2021年10月22日金曜日

ドラマとはいえ

                      
 朝ドラ「おかえりモネ」は10月29日で終わる。その最終週一歩手前、10月第4週は、モネの同級生の父親が津波で行方不明になった妻の死亡届に判を押すシーンに、ジーンときた。

 震災から10年。東北の太平洋岸を襲った大津波で、岩手・宮城・福島の3県を中心に、1万8500人近い死者・行方不明者が出た。災害関連死を含めると約2万2000人が犠牲になった。警察は今も月命日になると、沿岸部を捜索する。行方不明は生死不明、肉親にとっても、警察にとっても「現在進行形」のままだ。

 妻を波にさらわれた夫の、この10年の葛藤がにじみ出ていた。「元に戻るのがいいことだとは思えない。どんなに思っても、どんなに力を尽くしても、元に戻らないものがある」。妻は帰っては来ない。それでも次に進まないといけない。その区切りが死亡届だった。

 いわきで「震災詩」を書き続けている詩人がいる。木村孝夫さん。木村さんとは震災後、シャプラニール=市民による海外協力の会が開設・運営した交流スペース「ぶらっと」で出会った。

 詩人としては前から知っていたが、生身の人間として接するのは初めてだった。クリスチャンであることはなんとなく承知していた。その木村さんから、本人を取材した日本キリスト教団出版局発行の新聞「こころの友」が届いた=写真。木村さんの考え、震災詩を書き続けている原点のようなものがわかった。

 40代後半でクリスチャンになった。同い年の奥さんがクリスチャンだった。奥さんはその後発症し、10年の闘病を経て亡くなった。2人の子どもも木村さんと同時期に洗礼を受け、今は牧師をしている。

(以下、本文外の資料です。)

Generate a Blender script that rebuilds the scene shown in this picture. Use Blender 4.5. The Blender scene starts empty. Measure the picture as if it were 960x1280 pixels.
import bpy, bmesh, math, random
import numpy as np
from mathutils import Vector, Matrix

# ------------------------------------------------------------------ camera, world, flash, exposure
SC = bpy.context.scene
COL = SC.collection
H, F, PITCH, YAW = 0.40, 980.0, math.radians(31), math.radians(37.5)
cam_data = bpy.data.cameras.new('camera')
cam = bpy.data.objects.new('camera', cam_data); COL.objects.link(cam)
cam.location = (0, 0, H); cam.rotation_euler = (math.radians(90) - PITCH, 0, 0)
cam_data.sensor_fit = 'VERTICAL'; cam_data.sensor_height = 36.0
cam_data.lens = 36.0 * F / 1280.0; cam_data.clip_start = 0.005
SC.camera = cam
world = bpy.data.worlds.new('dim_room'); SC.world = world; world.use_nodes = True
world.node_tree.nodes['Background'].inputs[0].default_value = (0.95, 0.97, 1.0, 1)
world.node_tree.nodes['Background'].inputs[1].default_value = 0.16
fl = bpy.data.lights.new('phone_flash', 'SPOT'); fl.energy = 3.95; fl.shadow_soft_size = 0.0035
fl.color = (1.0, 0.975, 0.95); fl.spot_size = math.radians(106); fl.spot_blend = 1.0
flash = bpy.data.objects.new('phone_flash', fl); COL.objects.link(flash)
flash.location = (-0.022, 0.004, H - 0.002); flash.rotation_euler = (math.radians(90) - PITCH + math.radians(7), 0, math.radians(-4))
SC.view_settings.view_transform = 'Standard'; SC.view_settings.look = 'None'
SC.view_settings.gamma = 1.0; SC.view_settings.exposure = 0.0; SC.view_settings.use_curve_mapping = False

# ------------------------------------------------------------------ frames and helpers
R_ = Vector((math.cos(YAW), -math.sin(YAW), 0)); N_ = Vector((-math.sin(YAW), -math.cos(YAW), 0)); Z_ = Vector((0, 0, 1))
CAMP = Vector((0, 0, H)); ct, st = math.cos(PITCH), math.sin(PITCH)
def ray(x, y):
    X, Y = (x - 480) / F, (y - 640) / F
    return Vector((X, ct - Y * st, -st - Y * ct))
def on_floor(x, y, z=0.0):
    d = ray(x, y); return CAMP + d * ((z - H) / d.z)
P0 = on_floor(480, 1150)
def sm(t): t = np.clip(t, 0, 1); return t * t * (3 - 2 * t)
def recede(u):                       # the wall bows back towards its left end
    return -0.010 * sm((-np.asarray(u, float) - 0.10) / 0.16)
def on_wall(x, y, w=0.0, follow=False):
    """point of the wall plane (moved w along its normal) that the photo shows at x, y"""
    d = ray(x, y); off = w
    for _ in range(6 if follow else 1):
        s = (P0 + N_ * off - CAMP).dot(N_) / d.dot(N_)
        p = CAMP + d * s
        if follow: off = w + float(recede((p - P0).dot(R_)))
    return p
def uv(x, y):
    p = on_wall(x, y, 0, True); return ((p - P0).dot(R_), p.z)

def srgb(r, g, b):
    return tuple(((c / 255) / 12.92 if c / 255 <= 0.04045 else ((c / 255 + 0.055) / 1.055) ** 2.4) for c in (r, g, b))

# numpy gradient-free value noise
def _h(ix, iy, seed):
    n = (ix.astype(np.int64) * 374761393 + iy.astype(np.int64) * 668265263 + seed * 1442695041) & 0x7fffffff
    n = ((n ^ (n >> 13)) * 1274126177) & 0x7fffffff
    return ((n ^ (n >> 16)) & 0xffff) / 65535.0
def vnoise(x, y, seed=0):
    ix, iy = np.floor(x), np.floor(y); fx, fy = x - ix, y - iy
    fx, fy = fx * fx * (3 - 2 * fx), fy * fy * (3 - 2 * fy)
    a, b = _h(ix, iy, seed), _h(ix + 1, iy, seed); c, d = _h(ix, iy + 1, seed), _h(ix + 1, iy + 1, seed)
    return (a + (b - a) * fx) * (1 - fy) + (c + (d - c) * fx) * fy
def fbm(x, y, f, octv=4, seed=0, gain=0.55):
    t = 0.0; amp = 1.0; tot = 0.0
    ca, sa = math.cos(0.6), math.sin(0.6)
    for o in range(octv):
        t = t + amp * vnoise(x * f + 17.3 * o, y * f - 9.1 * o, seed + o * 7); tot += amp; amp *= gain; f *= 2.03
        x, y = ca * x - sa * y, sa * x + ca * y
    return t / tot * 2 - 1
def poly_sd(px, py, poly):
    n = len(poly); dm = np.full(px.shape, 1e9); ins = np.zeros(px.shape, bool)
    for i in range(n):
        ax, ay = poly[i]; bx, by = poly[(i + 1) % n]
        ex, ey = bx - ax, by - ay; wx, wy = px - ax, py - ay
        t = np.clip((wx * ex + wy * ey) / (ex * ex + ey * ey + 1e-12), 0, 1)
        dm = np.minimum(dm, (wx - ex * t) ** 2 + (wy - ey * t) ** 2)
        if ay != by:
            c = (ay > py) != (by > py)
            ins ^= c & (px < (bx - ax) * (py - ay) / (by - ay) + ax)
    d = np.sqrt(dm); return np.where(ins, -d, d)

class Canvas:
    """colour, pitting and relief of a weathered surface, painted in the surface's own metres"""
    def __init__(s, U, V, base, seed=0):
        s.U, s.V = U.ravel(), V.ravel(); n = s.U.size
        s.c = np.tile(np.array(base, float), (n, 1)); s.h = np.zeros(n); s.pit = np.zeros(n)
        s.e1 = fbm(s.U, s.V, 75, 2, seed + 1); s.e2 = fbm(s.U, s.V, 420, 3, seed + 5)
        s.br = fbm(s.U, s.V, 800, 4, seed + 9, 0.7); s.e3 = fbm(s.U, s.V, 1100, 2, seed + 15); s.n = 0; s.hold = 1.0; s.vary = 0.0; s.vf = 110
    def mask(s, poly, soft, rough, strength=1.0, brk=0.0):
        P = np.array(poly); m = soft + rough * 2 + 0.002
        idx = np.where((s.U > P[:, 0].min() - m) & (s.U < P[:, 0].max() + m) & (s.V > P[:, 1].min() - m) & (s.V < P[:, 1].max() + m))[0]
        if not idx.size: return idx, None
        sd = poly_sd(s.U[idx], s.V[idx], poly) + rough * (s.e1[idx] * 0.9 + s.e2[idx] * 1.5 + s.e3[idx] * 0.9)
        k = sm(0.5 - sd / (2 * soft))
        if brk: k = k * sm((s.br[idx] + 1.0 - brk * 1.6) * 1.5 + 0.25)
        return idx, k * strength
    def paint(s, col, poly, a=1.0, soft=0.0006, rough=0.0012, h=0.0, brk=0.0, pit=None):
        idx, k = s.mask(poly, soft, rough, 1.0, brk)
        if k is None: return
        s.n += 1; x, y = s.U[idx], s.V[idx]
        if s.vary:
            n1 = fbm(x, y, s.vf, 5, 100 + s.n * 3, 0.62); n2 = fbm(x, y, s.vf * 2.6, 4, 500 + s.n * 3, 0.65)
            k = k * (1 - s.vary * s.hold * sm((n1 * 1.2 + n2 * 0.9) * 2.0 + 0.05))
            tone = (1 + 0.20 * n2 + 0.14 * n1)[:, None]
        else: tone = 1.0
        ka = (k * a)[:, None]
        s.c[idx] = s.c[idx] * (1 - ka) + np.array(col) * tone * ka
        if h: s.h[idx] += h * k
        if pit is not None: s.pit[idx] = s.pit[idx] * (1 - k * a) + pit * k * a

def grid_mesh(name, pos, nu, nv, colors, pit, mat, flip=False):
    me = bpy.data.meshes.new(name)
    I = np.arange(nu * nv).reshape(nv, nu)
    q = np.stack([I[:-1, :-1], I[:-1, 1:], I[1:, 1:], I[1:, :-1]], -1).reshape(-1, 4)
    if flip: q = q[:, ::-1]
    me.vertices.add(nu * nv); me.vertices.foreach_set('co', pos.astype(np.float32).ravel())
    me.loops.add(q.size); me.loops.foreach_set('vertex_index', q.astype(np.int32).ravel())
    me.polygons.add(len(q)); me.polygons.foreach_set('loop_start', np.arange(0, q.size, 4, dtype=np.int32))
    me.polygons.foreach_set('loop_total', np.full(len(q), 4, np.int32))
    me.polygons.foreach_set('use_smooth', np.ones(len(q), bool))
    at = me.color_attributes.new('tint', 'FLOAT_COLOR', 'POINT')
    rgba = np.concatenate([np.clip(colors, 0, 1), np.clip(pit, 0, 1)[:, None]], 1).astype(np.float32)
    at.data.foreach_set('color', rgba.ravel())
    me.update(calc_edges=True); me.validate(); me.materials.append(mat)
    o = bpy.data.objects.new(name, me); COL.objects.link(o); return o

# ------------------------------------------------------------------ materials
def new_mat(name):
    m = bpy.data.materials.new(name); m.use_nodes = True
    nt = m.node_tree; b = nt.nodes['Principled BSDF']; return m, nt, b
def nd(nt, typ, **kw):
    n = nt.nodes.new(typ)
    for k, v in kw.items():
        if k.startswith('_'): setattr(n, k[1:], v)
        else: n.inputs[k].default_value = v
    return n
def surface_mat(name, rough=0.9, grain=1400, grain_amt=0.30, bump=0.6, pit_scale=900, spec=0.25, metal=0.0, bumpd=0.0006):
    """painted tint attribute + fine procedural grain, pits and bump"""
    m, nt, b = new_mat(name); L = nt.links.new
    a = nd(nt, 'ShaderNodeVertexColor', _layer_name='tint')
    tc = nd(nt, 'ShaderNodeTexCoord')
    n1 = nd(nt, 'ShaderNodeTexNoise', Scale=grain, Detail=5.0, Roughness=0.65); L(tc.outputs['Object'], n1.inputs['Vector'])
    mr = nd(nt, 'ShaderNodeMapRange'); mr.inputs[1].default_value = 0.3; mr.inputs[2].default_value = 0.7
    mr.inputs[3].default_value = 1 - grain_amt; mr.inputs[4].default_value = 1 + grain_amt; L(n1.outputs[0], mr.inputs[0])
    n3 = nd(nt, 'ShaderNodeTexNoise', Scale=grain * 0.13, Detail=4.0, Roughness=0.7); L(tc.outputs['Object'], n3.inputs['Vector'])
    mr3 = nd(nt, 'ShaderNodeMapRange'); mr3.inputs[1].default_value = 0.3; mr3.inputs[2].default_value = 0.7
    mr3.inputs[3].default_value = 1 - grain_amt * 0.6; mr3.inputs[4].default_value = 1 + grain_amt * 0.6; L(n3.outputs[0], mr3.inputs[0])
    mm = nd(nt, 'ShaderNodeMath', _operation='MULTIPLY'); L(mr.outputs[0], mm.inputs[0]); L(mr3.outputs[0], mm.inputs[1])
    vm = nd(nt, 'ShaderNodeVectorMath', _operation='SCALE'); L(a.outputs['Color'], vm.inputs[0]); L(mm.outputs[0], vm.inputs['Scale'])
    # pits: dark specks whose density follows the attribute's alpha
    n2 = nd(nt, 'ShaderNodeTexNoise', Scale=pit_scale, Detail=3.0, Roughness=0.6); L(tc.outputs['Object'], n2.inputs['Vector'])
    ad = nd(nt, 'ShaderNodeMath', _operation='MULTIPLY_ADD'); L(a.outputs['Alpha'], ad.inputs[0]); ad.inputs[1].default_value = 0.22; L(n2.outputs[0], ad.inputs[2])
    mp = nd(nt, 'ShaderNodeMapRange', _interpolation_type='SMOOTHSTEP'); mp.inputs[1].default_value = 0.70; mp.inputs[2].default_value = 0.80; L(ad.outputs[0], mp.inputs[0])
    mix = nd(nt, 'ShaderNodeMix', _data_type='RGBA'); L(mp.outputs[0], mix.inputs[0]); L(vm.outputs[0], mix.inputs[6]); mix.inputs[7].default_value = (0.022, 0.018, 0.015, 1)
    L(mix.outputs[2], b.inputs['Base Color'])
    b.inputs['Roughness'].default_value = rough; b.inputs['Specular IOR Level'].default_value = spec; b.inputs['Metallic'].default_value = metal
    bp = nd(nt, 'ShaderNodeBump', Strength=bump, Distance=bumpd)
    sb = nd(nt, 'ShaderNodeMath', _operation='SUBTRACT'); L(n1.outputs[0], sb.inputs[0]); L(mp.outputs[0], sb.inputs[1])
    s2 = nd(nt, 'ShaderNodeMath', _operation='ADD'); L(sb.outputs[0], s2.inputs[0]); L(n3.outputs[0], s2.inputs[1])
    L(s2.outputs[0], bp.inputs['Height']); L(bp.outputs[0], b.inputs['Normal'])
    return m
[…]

木村さんは子どものころから平の薄磯海岸に親しんできた。震災後も足しげく通った。原発避難者を含む被災者に思いを寄せ、その内面を掬(すく)いとるような詩を書き続けている。モネの同級生の父親の葛藤に、木村さんの震災詩が重なった。

いわき市の災害対策本部は10年余たった今も「週報」を出している。最新の週報(10月13日現在)によれば、いわき市内の人的被害は、死者が468人、不明者がゼロ。ただし死者の内訳は直接死293人、関連死138人、死亡認定の行方不明者37人となっている。

死者もまた肉親や友人たちの心の中に生きている。行方不明者であればなおさら強く胸に生きている。「おかえりモネ」の同級生の父親のように、行方不明の肉親に区切りをつけられない人間がたぶん今もあちこちにいる。

 気仙沼を舞台にした震災10年のドラマは、被災者の心の軌跡に焦点を当てたものだった。前半は気象問題に引き込まれたが、後半はそれぞれの10年が浮き彫りになっていった。モネの父親が漁師になると決心したのも、そのひとつだろう。残るはモネと菅波先生の関係だけ。ハッピーエンドで大団円か。